GOAL →
Collect all lines below with the string "from".

GIVEN INFORMATION →
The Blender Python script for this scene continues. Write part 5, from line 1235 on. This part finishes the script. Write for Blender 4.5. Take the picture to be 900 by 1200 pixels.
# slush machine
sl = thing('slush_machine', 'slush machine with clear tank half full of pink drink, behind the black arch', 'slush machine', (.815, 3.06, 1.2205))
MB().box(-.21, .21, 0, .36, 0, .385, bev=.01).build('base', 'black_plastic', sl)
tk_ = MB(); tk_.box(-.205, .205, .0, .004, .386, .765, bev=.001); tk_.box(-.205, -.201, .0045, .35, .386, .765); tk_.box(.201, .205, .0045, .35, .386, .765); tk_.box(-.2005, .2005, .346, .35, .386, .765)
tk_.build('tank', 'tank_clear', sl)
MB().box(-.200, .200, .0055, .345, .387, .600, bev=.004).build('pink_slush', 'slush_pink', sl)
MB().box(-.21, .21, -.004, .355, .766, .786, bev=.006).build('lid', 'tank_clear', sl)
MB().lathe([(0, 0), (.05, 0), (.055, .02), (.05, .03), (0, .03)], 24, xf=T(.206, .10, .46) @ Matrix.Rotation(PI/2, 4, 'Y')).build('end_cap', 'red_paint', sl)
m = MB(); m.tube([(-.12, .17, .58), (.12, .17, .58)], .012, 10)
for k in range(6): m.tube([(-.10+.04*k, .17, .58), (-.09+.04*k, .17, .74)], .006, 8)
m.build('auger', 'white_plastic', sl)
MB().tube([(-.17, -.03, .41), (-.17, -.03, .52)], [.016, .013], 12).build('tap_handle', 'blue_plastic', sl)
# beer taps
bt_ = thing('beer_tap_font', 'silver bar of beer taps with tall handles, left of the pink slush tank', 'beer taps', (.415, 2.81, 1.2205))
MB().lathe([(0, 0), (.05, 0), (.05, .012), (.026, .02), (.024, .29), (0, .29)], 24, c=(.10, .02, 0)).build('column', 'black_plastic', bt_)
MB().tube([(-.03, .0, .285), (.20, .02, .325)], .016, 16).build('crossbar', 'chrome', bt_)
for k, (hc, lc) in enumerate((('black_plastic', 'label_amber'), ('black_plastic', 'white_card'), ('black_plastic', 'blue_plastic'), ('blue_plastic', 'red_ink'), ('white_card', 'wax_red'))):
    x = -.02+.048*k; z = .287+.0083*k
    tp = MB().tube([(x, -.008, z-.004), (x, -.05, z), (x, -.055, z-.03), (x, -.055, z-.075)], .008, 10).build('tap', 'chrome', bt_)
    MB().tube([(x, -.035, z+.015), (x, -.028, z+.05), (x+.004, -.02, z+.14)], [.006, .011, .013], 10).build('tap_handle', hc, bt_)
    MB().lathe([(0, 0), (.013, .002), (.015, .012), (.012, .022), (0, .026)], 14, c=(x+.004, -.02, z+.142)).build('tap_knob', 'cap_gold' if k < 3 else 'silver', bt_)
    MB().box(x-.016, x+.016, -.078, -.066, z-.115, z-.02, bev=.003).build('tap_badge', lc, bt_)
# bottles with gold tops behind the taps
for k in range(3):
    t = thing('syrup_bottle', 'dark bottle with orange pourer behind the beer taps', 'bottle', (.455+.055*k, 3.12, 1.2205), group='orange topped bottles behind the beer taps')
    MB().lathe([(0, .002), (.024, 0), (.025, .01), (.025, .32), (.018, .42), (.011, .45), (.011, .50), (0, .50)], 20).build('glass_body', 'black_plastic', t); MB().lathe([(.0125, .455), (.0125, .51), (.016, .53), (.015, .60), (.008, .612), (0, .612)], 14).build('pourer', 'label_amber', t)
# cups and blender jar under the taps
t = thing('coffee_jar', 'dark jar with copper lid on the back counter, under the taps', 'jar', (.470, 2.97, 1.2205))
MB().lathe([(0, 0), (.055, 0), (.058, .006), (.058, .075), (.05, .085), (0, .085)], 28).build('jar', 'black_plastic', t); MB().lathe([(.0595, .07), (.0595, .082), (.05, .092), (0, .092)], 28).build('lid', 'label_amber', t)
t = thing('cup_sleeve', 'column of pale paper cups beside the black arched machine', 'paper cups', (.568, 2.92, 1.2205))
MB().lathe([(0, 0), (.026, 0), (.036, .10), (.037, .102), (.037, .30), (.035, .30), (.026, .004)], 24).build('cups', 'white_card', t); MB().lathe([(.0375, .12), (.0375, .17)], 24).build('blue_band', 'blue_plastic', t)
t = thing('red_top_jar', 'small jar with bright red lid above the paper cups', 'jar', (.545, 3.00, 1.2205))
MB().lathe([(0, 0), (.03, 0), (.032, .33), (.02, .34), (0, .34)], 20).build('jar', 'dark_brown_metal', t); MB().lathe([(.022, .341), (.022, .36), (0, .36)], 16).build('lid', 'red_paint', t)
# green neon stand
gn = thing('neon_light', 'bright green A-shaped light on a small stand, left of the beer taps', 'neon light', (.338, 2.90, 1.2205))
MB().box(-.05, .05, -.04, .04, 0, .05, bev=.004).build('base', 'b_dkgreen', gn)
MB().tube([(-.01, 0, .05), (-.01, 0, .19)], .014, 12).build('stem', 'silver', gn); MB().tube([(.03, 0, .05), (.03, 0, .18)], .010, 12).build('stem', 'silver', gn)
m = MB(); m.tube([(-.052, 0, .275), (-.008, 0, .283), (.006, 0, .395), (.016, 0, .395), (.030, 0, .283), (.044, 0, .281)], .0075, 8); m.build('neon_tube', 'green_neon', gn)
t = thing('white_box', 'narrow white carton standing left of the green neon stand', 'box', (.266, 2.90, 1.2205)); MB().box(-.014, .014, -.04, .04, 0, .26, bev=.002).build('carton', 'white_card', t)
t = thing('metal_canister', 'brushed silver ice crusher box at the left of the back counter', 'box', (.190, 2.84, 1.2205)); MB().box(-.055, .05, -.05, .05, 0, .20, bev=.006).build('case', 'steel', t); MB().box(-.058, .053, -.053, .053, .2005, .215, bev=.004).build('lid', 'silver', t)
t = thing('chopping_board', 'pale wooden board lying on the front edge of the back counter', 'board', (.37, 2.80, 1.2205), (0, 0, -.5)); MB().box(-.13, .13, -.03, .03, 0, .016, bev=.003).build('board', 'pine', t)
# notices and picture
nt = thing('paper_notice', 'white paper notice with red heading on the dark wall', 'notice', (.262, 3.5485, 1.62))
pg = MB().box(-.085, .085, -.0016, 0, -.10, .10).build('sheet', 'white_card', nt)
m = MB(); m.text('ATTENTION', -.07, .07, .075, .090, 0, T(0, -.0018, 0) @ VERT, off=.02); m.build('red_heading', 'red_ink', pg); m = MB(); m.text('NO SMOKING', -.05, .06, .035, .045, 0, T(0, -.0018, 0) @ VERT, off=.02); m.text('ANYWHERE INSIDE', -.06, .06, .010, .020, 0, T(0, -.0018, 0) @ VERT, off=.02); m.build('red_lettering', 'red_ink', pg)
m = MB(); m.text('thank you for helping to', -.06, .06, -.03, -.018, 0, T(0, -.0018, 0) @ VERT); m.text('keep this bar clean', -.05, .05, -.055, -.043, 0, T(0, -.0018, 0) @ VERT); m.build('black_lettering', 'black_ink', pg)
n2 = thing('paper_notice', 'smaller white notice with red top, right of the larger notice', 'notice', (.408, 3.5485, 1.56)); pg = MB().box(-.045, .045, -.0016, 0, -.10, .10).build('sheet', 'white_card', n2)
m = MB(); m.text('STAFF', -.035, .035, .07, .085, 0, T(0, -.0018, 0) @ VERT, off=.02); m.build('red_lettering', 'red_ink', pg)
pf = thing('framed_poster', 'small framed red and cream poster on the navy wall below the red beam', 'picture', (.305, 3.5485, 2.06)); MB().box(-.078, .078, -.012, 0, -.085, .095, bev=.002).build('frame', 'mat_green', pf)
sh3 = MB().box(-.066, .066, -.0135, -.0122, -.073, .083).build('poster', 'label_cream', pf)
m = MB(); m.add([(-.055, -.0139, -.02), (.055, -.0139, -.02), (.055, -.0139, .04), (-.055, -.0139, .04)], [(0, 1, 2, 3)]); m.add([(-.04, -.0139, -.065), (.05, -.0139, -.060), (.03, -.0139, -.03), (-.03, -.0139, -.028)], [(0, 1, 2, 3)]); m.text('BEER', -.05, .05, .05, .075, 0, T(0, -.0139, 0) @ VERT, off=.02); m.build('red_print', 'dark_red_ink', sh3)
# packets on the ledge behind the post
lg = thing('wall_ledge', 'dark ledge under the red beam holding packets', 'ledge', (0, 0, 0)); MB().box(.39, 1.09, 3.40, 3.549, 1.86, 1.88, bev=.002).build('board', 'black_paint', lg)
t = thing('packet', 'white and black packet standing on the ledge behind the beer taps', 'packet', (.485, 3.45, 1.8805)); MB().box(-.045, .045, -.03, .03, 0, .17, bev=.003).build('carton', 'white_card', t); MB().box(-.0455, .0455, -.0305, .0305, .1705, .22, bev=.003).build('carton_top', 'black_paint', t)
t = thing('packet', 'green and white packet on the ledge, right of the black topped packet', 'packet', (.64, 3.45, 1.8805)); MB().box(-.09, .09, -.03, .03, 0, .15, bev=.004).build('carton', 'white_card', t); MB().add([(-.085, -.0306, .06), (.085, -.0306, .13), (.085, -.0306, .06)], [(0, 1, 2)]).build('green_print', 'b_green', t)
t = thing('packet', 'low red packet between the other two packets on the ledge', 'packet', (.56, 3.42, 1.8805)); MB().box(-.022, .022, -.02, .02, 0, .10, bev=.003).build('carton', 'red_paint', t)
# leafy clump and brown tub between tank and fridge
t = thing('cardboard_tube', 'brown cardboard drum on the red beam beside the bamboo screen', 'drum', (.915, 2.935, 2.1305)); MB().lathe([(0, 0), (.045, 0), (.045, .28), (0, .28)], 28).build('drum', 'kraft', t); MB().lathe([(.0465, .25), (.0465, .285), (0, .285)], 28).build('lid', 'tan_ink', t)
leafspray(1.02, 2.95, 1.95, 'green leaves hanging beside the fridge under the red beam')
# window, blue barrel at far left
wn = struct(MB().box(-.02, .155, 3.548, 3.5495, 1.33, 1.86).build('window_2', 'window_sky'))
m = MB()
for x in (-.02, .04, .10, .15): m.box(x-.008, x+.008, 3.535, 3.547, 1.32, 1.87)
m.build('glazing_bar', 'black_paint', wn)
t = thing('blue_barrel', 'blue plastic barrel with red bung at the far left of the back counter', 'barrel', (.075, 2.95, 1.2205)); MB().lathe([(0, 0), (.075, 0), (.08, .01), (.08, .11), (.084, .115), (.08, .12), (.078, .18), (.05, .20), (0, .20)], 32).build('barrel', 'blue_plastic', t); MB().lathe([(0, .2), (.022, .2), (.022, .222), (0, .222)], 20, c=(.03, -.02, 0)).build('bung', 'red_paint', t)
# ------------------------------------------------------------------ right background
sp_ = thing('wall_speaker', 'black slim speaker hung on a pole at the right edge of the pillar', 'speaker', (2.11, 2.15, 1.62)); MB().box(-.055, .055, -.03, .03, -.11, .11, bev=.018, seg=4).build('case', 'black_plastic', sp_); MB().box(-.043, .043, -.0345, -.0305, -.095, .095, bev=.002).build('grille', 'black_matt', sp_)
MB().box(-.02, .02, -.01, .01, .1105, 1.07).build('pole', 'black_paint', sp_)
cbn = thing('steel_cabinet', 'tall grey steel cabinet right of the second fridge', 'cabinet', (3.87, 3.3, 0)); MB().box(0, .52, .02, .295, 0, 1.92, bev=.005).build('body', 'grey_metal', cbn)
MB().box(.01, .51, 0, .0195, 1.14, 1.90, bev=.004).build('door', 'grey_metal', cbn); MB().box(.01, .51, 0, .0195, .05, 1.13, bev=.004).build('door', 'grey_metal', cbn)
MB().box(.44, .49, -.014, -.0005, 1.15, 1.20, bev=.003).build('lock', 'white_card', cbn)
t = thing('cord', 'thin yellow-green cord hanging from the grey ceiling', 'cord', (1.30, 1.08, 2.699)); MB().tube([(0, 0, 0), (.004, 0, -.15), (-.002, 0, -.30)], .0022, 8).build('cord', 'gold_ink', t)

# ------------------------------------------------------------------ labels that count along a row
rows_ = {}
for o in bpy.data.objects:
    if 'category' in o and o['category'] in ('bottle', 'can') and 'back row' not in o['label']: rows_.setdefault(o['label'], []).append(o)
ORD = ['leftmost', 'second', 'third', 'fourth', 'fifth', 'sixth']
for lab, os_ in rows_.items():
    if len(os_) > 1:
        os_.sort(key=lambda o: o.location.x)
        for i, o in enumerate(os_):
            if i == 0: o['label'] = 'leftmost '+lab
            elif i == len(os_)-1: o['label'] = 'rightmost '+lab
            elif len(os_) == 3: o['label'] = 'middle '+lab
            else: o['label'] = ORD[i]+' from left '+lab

COMPLETE OUTPUT →
The Blender Python script for this scene continues. Write part 5, from line 1235 on. This part finishes the script. Write for Blender 4.5. Take the picture to be 900 by 1200 pixels.
t = thing('cord', 'thin yellow-green cord hanging from the grey ceiling', 'cord', (1.30, 1.08, 2.699)); MB().tube([(0, 0, 0), (.004, 0, -.15), (-.002, 0, -.30)], .0022, 8).build('cord', 'gold_ink', t)
            else: o['label'] = ORD[i]+' from left '+lab